Short task —
Return the first line, the line containing "tag(o, 'arcade arch", and every line between them, exactly as they stand.

Information provided —
+++

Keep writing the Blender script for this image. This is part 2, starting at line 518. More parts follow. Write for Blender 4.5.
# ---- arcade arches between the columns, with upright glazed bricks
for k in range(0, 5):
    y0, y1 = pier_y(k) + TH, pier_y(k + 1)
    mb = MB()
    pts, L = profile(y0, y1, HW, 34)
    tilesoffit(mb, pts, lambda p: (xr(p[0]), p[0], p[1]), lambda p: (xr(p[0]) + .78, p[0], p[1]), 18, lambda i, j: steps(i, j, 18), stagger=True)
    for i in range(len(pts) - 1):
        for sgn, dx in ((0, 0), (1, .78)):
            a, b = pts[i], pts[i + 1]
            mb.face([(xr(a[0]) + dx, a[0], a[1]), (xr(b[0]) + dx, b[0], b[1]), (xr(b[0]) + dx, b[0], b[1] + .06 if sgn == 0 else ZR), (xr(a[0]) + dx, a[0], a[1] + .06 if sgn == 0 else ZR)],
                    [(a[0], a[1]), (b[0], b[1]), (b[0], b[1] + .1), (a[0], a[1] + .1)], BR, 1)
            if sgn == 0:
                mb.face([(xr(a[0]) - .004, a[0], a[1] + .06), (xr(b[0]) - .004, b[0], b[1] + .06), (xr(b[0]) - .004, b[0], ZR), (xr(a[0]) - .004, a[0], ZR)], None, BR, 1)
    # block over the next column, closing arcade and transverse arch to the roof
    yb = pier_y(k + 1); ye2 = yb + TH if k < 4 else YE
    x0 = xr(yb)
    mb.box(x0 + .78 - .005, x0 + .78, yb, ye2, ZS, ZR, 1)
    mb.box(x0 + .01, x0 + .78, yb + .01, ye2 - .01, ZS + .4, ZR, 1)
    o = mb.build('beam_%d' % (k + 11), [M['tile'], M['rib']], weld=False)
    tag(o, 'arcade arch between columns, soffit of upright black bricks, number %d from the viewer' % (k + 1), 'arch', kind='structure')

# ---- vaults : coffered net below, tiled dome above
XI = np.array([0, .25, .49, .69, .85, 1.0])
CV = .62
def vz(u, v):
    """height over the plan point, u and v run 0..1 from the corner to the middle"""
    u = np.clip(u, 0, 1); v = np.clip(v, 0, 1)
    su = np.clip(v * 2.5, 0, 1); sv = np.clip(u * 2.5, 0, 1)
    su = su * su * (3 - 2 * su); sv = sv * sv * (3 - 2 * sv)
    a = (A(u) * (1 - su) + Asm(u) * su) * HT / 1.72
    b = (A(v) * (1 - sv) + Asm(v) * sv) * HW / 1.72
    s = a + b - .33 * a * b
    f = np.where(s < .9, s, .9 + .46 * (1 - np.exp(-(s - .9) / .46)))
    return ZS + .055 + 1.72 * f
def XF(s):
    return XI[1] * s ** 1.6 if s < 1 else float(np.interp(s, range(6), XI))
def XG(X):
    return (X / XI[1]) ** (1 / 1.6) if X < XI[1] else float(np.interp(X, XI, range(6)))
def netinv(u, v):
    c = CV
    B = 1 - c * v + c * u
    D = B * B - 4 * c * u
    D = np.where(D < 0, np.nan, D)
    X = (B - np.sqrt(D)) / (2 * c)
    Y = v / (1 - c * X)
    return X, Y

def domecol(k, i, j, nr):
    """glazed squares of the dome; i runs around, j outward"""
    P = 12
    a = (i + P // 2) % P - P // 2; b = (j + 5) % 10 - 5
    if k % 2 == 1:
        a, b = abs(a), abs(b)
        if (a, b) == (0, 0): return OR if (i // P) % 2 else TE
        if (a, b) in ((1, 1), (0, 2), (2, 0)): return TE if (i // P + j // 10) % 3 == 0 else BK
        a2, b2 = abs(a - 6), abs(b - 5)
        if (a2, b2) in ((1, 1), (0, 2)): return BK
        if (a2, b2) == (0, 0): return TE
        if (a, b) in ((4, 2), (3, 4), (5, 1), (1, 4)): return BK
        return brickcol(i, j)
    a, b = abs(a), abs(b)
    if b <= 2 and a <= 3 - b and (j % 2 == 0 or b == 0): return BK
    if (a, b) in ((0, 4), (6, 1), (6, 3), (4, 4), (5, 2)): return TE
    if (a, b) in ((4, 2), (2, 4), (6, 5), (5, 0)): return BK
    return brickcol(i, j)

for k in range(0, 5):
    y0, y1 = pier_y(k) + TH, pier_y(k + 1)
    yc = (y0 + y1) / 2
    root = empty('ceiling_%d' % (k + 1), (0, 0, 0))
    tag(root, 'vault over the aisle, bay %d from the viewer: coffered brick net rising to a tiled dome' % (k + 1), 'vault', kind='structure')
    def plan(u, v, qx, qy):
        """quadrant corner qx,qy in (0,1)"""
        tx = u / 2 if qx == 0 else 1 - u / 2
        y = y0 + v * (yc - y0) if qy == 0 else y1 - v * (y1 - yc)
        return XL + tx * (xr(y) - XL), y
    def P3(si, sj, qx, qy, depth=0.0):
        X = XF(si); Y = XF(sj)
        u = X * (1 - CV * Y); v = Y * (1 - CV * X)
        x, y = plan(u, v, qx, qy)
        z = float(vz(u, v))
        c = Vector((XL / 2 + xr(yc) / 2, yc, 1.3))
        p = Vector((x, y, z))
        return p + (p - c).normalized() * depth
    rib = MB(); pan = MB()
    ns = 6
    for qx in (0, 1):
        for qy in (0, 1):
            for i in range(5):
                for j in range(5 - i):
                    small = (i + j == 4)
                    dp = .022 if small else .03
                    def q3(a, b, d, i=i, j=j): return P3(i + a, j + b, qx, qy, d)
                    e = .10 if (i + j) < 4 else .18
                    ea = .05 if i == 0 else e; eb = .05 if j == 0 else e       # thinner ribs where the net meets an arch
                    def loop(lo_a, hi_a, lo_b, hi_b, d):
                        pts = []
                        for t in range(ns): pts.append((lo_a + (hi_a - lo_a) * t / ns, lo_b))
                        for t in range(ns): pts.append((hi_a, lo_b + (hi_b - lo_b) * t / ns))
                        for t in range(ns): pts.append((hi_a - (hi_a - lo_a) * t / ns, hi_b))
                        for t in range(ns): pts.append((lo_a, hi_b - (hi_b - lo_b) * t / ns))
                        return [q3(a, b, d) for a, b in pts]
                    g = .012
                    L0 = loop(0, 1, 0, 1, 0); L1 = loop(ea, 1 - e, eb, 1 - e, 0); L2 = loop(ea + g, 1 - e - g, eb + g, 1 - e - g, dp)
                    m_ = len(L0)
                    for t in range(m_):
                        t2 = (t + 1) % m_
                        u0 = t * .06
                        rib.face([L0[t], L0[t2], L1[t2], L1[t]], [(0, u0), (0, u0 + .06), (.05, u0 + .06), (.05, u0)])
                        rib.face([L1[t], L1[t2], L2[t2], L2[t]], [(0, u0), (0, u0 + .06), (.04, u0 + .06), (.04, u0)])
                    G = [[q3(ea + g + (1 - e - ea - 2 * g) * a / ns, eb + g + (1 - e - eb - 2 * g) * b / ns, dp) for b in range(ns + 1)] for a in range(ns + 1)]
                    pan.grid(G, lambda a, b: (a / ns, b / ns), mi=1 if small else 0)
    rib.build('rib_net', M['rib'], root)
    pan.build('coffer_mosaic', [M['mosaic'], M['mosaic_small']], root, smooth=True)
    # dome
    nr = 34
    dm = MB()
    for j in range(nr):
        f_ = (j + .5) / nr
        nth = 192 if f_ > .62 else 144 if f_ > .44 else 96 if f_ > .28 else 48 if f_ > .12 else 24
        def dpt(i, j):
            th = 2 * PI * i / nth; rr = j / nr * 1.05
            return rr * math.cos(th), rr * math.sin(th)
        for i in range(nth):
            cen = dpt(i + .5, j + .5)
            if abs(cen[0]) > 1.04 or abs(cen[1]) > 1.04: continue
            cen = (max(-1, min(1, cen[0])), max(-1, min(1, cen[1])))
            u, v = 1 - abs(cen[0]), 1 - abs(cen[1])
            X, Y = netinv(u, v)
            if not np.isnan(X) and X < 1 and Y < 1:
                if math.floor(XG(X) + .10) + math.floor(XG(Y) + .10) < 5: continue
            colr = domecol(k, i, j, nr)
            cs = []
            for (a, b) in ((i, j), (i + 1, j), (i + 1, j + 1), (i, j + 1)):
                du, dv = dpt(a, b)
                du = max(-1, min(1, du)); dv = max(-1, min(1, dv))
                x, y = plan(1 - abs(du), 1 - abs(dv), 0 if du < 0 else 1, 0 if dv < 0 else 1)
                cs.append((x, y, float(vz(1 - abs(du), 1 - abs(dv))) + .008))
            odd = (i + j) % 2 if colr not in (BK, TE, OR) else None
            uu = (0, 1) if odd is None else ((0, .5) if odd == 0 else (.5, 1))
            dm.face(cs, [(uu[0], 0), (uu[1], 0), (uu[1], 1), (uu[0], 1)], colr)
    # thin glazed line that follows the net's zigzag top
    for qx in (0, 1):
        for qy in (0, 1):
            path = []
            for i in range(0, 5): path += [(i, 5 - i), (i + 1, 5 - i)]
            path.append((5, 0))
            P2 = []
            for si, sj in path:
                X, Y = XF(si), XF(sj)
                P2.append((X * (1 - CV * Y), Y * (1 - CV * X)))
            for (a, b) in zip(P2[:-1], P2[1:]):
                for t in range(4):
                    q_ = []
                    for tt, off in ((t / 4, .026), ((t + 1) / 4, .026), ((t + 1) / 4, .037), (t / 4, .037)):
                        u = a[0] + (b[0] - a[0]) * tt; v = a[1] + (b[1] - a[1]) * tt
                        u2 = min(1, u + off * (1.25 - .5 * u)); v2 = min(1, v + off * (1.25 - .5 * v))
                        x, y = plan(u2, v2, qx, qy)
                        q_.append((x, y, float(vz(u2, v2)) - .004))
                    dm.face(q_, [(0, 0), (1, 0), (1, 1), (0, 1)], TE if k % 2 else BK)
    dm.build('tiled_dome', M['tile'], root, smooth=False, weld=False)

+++

Response below —
Keep writing the Blender script for this image. This is part 2, starting at line 518. More parts follow. Write for Blender 4.5.
# ---- arcade arches between the columns, with upright glazed bricks
for k in range(0, 5):
    y0, y1 = pier_y(k) + TH, pier_y(k + 1)
    mb = MB()
    pts, L = profile(y0, y1, HW, 34)
    tilesoffit(mb, pts, lambda p: (xr(p[0]), p[0], p[1]), lambda p: (xr(p[0]) + .78, p[0], p[1]), 18, lambda i, j: steps(i, j, 18), stagger=True)
    for i in range(len(pts) - 1):
        for sgn, dx in ((0, 0), (1, .78)):
            a, b = pts[i], pts[i + 1]
            mb.face([(xr(a[0]) + dx, a[0], a[1]), (xr(b[0]) + dx, b[0], b[1]), (xr(b[0]) + dx, b[0], b[1] + .06 if sgn == 0 else ZR), (xr(a[0]) + dx, a[0], a[1] + .06 if sgn == 0 else ZR)],
                    [(a[0], a[1]), (b[0], b[1]), (b[0], b[1] + .1), (a[0], a[1] + .1)], BR, 1)
            if sgn == 0:
                mb.face([(xr(a[0]) - .004, a[0], a[1] + .06), (xr(b[0]) - .004, b[0], b[1] + .06), (xr(b[0]) - .004, b[0], ZR), (xr(a[0]) - .004, a[0], ZR)], None, BR, 1)
    # block over the next column, closing arcade and transverse arch to the roof
    yb = pier_y(k + 1); ye2 = yb + TH if k < 4 else YE
    x0 = xr(yb)
    mb.box(x0 + .78 - .005, x0 + .78, yb, ye2, ZS, ZR, 1)
    mb.box(x0 + .01, x0 + .78, yb + .01, ye2 - .01, ZS + .4, ZR, 1)
    o = mb.build('beam_%d' % (k + 11), [M['tile'], M['rib']], weld=False)
    tag(o, 'arcade arch between columns, soffit of upright black bricks, number %d from the viewer' % (k + 1), 'arch', kind='structure')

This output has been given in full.